Sed honrados, honestos; decid siempre la verdad y buscadla siempre con pasión: sea la que sea, venga de donde venga y la diga quien la diga; da igual que os beneficie o que os perjudique; pero sed auténticos, coherentes, aunque os miren mal, aunque no sea del gusto de la mayoría. Lo que piense la gente da lo mismo: importa lo que piense Dios de ti. Nada más. Cumplid siempre la palabra dada y no traicionéis a nadie ni murmuréis por la espalda. Cumplid siempre los mandamientos: “dichoso quien ama de corazón los mandatos del Señor”. Sed justos y temed a Dios y que cuando Él os llame a su presencia podáis presentaros ante el Señor sin que se os caiga la cara de vergüenza. Vivid unidos a Cristo siempre. No dejéis nunca de adorarlo en el Santísimo Sacramento. Confesaos a menudo y comulgad con frecuencia. Él es el único que os puede hacer santos y su gracia os permitirá cumplir sus mandatos con alegría. Así vuestra vida seguirá siempre cimentada sobre la roca que es Cristo: la única roca que puede permitiros soportar los embates de la vida. Si os alejáis de Él, si pretendéis construir vuestra vida sobre los falsos dioses del dinero, del placer, del prestigio o del lujo innecesario, cimentaréis sobre arena. Y cuando vengan los problemas, las calamidades y los sufrimientos que la vida trae inevitablemente, os vendréis abajo de manera irremisible . Y no quedará de vosotros más que escombro y ruina. Pero quien ama de corazón los mandatos del Señor, quien reparte limosna a los pobres, quien es constante en la caridad; ese podrá alzar la frente con dignidad y vivirá feliz.

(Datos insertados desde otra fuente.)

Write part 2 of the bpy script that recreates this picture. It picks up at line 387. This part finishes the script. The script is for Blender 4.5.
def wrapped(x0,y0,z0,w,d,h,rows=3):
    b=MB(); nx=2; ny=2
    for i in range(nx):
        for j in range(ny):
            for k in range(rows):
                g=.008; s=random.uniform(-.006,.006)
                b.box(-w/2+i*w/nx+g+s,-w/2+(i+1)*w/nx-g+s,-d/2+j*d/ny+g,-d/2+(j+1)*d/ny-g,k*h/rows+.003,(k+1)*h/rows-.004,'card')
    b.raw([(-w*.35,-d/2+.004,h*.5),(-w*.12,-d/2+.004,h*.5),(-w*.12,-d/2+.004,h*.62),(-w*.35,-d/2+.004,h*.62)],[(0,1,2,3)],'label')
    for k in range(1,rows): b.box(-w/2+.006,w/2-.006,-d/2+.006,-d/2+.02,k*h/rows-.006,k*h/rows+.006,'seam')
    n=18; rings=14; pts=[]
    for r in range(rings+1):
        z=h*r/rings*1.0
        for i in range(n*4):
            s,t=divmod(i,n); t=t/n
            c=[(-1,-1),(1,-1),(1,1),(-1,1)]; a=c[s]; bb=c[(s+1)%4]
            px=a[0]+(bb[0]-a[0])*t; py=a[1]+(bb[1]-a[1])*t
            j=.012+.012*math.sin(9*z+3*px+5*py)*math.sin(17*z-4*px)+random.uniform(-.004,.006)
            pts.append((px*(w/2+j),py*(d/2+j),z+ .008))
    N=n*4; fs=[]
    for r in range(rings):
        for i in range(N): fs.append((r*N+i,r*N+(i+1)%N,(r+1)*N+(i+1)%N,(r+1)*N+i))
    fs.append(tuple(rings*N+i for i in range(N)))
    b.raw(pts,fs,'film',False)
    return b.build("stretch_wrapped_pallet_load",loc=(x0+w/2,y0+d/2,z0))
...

Mamá y yo hemos sido muy felices juntos estos veinticinco años. Y queremos seguir siendo felices los años que el Señor nos quiera regalar. Pero nuestra mayor felicidad siempre será que vosotros seáis dichosos, que podáis levantar la frente y que os podamos ver siempre vivir con dignidad; con la dignidad propia de los hijos de Dios. Así cuando el Señor nos llame a su presencia, vuestra vida será algo bueno que le podamos presentar mamá y yo; algo que le podamos ofrecer con orgullo y no algo de lo que nos tengamos que avergonzar.
Mamá y yo nos sentimos muy orgullosos de vosotros tres y os amamos de todo corazón. Ojalá podamos ver cómo vais edificando vuestras propias casas sobre esa roca que nunca falla. Ojalá podamos compartir mamá y yo con vosotros muchos más años juntos. Y ojalá podamos abrazar algún día a vuestros hijos y podamos amar, mimar y malcriar a nuestros nietos todo lo que podamos.
Lo primero que hice cuando os tuve en brazos por primera vez fue haceros la señal de la cruz en frente. Hoy os volvemos a bendecir y damos gracias a Dios por vosotros y por estos maravillosos veinticinco años que el Señor nos ha permitido compartir.